UK government consults on stamp duty land tax relief on properties purchased by investment funds

Out-Law News | 23 Jul 2014 | 11:15 am | 3 min. read

Relief from stamp duty land tax (SDLT) could be limited to larger transactions under proposals being considered by the UK government.

The plans could limit SDLT relief when properties are 'seeded', or transferred from an existing property portfolio to a new investment structure, to commercial transactions valued above £100 million, or residential transactions involving 100 properties or more.

The government has asked the asset management and property industries for their views on whether changes should be made to the SDLT treatment of the seeding of property authorised investment funds (PAIFs) and the wider SDLT treatment of co-ownership authorised contractual schemes (CoACS), as announced as part of the 2014 Budget. The indicative thresholds are included as part of a proposed design for a new relief if taken forward, and are designed as an anti-avoidance measure.

SDLT expert John Christian of Pinsent Masons, the law firm behind Out-Law.com, said that the proposed thresholds could heavily restrict the application of any new relief.

"HM Revenue and Customs (HMRC) remains concerned about any new relief being used for avoidance, but the suggested thresholds would limit the PAIF seeding relief to the most significant PAIF launches," he said. "This could inhibit the use of PAIFs as early stage investment vehicles and is probably not necessary given the suggestion of a targeted avoidance provision and specific anti-avoidance measures aimed at residential occupiers."

"The Treasury is using this consultation to gather evidence on the effect of the absence of a seeding relief on the property investment market. It will be important for the industry to respond on this, as it seems that the Treasury remains to be convinced on the need for new reliefs in this area," he said.

A PAIF is a type of open-ended investment company which is authorised by the Financial Conduct Authority (FCA). It was introduced in 2008 as a way of bundling a mixture of residential and non-residential property, shares in UK Real Estate Investment Trusts (REITS) and shares in similar offshore entities into a single investment portfolio. There are currently eight PAIFs in existence, with a total of over £6 billion of assets under management.

Currently, a PAIF must pay SDLT at the usual rate on property that it purchases or that is transferred to it in the majority of cases. There is therefore liability for SDLT when an existing property portfolio is 'seeded', or transferred into a new or empty PAIF, even though the economic ownership of the property portfolio has not changed.
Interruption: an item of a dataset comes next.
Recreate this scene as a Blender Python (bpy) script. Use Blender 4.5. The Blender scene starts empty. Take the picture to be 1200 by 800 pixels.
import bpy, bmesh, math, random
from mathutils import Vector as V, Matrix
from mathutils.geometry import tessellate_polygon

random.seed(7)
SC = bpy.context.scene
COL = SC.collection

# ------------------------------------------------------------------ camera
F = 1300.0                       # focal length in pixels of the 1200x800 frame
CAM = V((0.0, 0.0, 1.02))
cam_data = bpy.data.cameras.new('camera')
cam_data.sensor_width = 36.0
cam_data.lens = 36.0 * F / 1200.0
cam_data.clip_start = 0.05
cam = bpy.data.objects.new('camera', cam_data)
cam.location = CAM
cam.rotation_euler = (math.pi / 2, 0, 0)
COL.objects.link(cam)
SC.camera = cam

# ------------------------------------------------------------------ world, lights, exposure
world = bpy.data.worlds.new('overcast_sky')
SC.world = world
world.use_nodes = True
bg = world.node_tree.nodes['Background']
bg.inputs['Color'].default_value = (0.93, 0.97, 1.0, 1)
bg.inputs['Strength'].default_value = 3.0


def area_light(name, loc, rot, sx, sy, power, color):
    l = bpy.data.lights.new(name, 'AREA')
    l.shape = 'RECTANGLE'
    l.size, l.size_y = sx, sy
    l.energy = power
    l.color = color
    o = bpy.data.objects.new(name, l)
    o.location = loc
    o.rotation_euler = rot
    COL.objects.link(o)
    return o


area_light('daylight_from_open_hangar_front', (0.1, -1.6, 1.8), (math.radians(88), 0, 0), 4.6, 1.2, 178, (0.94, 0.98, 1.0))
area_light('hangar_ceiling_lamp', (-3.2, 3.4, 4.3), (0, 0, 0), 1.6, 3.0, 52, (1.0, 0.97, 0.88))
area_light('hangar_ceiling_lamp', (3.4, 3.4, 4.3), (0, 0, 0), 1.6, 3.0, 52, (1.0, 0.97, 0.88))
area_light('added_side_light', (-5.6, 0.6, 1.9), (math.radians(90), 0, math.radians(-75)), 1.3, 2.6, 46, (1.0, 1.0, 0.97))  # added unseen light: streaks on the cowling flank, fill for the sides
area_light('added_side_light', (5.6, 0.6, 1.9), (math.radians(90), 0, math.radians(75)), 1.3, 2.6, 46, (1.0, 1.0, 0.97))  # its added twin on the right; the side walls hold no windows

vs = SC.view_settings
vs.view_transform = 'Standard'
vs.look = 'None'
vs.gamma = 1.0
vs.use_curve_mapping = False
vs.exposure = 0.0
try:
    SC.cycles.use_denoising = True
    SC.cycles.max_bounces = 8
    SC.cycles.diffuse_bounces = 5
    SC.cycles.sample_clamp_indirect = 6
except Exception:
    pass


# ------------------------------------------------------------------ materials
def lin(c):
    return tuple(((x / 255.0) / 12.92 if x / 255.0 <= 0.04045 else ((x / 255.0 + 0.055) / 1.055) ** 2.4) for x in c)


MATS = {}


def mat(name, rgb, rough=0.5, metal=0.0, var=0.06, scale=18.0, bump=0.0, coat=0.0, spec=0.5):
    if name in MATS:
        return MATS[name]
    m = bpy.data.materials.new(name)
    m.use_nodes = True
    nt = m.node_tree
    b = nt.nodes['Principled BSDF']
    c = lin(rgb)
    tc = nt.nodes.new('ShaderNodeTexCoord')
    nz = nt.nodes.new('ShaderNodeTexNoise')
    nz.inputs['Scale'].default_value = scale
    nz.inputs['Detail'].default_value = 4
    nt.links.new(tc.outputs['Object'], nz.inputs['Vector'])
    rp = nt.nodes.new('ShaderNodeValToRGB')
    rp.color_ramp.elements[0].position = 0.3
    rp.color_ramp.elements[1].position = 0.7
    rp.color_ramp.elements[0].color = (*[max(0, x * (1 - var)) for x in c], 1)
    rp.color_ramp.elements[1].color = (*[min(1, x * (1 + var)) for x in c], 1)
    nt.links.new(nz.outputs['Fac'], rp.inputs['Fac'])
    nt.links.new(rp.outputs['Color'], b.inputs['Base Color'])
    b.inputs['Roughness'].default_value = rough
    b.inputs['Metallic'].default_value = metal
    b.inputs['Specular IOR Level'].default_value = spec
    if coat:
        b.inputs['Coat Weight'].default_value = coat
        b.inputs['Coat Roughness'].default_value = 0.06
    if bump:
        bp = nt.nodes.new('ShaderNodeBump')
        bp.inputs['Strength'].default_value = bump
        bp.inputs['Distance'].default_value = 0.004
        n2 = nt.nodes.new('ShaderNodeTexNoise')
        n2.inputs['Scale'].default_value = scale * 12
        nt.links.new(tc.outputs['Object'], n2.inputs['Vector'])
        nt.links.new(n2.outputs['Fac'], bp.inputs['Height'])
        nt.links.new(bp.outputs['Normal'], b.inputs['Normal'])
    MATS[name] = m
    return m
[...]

The UK government is investigating the case for 100% relief from SDLT in certain circumstances in order to encourage more property funds to set up in the UK and facilitate greater collective investment in UK property.

According to the consultation, the new relief would only apply to PAIFs and potentially to CoACS. It would be available for the transfer of both residential and non-residential property, and is designed to apply only to the initial seeding of a PAIF. The government said that it believed that the main users and beneficiaries of this relief would be life companies and pension funds, although its application would not be restricted to only these types of investors. However, all the units being transferred into the PAIF would need to be owned by the same entity or group of entities after the transfer.

The 'portfolio test' being considered by the government would limit application of the relief to transactions where a certain number of properties are transferred as an anti-avoidance measure. Its indicative thresholds of £100m and/or a minimum of 10 discrete non-residential properties, or 100 residential properties, are based on "the government's beliefs about the size of existing property portfolios and the types of properties that may be transferred into PAIFs", according to the document. The thresholds would be set at a level to prevent the use of PAIFs as a means of 'buying' individual properties, according to the consultation.

Although SDLT is currently a UK-wide tax that is centrally set and collected, it will cease to apply to transactions involving property in Scotland when the new Land and Buildings Transaction Tax (LBTT) comes into force next April. However, a PAIF or CoACS set up in Scotland and investing in property in England, Wales or Northern Ireland would still be subject to the SDLT rules, including the availability of a seeding relief. Wales is also due to establish its own SDLT equivalent.